== WORK TO COMPLETE ==
Everything from the line that contains "1), .4, 1, noise_amt=.1)" through the last line of the listing must be copied exactly, with both of those lines included and no others.

:: GIVEN DATA ::

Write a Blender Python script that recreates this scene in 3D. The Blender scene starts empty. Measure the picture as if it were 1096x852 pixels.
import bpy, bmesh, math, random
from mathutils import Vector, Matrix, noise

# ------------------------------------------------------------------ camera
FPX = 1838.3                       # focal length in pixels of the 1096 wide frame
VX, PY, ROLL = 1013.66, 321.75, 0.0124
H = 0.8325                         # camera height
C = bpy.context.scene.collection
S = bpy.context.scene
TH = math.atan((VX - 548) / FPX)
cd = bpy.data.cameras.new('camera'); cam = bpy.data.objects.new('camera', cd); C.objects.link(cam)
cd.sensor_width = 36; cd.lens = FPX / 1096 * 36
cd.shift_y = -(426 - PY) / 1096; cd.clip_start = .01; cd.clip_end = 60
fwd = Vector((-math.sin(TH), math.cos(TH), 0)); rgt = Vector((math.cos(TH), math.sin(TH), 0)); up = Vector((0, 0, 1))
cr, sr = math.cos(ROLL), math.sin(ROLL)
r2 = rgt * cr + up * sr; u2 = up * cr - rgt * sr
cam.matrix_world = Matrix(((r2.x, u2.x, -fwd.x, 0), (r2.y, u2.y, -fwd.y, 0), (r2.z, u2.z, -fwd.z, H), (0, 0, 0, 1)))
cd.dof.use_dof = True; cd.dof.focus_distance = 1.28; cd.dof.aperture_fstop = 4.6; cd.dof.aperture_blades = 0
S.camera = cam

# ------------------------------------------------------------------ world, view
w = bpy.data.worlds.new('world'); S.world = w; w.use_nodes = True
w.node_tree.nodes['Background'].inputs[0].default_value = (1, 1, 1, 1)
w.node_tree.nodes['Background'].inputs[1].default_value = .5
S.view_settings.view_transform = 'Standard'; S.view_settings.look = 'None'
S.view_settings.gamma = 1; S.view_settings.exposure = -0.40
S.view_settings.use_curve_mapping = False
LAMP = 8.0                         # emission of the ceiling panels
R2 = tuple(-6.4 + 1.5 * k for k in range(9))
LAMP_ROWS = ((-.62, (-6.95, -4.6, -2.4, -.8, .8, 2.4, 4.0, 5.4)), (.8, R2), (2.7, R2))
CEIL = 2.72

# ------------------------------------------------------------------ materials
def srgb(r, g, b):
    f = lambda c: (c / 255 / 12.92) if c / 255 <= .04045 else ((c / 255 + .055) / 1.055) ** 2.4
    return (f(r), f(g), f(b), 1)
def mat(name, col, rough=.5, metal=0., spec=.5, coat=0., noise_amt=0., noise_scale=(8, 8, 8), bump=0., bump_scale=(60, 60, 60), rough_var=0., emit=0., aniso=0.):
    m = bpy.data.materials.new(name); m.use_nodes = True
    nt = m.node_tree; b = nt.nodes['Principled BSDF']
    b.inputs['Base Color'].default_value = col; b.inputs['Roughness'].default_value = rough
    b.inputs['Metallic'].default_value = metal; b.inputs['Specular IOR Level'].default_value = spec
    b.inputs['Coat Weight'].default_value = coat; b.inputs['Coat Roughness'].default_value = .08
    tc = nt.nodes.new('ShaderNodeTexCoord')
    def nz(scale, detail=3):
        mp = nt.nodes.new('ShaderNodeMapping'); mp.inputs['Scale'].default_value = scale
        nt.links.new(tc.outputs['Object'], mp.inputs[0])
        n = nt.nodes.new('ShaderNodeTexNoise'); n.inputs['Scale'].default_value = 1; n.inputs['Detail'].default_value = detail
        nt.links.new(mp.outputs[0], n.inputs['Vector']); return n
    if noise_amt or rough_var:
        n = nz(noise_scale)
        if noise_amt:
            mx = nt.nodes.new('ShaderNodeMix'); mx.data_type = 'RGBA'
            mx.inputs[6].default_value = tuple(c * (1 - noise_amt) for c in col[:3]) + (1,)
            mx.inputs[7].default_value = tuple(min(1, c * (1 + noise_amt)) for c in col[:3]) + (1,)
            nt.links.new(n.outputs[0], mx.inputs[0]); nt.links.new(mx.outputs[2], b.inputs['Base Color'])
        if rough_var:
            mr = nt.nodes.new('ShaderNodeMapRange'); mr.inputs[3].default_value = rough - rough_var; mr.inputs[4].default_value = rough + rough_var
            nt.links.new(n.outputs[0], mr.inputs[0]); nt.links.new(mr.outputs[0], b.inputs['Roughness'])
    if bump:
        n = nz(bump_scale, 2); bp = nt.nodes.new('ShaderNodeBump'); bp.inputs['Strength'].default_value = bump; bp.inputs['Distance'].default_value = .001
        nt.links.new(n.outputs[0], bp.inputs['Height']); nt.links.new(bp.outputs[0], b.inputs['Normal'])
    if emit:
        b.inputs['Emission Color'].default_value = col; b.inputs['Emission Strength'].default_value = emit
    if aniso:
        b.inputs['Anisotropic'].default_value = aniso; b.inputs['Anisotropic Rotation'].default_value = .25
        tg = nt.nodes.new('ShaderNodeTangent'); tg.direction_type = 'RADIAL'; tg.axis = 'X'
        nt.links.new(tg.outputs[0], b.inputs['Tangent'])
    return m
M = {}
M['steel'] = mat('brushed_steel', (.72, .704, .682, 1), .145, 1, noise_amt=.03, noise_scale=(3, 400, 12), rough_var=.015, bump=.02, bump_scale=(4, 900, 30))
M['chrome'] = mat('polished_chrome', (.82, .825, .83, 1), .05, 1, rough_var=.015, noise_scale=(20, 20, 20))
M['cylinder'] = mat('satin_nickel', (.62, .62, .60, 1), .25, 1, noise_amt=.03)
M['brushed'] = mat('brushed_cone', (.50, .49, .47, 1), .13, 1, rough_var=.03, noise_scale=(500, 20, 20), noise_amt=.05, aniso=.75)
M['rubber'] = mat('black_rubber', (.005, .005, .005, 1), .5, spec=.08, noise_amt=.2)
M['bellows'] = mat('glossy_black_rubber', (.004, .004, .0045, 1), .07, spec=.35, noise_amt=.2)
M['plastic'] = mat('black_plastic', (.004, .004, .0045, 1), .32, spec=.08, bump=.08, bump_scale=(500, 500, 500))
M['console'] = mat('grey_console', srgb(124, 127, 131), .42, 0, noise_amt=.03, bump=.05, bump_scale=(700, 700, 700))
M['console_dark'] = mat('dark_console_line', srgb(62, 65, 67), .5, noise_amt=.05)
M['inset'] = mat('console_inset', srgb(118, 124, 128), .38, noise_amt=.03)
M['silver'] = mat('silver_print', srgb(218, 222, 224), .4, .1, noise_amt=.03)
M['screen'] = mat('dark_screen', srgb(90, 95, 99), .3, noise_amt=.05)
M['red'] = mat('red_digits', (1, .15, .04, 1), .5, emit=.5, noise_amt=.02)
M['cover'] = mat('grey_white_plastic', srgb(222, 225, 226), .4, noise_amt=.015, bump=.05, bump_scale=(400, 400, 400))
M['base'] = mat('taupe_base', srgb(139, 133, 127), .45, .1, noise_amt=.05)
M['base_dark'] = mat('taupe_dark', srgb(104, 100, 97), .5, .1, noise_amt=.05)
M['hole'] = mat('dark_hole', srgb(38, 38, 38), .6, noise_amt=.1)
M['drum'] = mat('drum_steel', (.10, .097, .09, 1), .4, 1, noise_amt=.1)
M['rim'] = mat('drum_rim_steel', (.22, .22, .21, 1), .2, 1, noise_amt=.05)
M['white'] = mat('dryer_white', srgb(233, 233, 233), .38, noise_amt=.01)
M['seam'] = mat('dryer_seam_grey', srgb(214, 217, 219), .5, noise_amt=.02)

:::

== EXERCISE ANSWER ==
M['drum'] = mat('drum_steel', (.10, .097, .09, 1), .4, 1, noise_amt=.1)
M['rim'] = mat('drum_rim_steel', (.22, .22, .21, 1), .2, 1, noise_amt=.05)
M['white'] = mat('dryer_white', srgb(233, 233, 233), .38, noise_amt=.01)
M['seam'] = mat('dryer_seam_grey', srgb(214, 217, 219), .5, noise_amt=.02)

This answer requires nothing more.